----- EXTRACTED MATERIAL

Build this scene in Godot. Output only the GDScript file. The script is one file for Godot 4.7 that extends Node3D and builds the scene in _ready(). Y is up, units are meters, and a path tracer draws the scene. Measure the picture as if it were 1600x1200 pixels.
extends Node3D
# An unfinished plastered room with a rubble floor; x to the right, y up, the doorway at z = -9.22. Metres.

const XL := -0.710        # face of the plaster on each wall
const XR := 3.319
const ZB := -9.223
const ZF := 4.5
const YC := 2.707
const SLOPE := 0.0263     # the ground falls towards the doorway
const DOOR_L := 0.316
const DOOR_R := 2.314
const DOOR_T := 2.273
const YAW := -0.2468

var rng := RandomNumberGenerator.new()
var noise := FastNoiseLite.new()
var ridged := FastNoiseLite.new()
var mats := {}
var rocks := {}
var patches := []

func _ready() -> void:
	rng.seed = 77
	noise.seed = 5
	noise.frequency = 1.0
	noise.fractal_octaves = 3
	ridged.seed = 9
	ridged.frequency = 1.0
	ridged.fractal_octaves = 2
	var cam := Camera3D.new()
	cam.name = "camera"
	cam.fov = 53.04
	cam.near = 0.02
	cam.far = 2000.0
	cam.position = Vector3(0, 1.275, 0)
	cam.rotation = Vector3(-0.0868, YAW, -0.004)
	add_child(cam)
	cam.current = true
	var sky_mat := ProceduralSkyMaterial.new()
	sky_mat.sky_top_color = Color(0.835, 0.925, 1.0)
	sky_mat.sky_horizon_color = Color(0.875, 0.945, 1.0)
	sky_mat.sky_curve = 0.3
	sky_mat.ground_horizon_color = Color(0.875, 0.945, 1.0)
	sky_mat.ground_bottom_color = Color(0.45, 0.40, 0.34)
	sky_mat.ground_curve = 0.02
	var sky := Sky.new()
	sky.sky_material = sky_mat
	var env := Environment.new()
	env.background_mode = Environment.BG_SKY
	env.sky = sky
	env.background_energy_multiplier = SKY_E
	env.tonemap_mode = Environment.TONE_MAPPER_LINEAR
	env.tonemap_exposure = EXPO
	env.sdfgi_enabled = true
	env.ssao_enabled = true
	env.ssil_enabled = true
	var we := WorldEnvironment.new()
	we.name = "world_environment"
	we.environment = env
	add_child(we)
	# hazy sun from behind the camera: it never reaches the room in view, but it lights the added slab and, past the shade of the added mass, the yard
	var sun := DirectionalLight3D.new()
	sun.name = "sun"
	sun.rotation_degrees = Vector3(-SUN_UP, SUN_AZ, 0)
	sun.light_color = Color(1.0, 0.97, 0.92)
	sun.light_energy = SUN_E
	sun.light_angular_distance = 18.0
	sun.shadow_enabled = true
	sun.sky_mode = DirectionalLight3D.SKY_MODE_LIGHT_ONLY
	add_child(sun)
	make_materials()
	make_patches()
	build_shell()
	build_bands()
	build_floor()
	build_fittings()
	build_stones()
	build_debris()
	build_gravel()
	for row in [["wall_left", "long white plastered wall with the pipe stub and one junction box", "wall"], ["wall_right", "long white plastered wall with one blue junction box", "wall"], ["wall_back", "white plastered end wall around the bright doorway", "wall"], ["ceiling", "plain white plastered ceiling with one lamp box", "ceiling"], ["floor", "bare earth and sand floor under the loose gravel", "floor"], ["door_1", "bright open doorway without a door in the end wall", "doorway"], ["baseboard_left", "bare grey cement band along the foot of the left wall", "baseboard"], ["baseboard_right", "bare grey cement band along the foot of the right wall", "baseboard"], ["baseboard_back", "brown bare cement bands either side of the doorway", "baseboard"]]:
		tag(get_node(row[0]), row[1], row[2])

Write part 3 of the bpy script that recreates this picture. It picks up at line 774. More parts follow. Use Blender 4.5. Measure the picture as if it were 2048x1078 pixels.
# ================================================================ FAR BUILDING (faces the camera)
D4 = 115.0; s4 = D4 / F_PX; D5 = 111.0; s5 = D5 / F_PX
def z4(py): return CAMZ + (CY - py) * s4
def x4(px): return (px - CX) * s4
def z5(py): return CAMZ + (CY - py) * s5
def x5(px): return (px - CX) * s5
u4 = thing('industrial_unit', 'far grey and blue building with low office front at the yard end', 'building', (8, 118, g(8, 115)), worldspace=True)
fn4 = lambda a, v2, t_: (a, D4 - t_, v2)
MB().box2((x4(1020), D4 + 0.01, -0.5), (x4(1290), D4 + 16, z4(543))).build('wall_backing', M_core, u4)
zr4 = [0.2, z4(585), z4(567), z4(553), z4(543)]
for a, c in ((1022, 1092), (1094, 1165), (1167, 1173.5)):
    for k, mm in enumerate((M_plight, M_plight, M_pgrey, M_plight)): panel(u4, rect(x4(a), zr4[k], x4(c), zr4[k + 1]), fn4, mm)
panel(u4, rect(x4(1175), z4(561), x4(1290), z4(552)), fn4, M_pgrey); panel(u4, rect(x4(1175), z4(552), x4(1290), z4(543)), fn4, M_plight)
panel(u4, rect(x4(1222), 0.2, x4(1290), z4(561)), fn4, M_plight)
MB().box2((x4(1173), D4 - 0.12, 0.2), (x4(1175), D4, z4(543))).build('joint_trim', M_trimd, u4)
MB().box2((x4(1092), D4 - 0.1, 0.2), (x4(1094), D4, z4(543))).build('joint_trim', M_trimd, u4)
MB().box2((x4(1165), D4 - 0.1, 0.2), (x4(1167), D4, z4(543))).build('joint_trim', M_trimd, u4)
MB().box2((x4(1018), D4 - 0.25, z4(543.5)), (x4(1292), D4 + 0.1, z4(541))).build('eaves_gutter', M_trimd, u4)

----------

Select from the material above each line in which the string "extends" appears, and list those lines.

Build this scene in Godot. Output only the GDScript file. The script is one file for Godot 4.7 that extends Node3D and builds the scene in _ready(). Y is up, units are meters, and a path tracer draws the scene. Measure the picture as if it were 1600x1200 pixels.
extends Node3D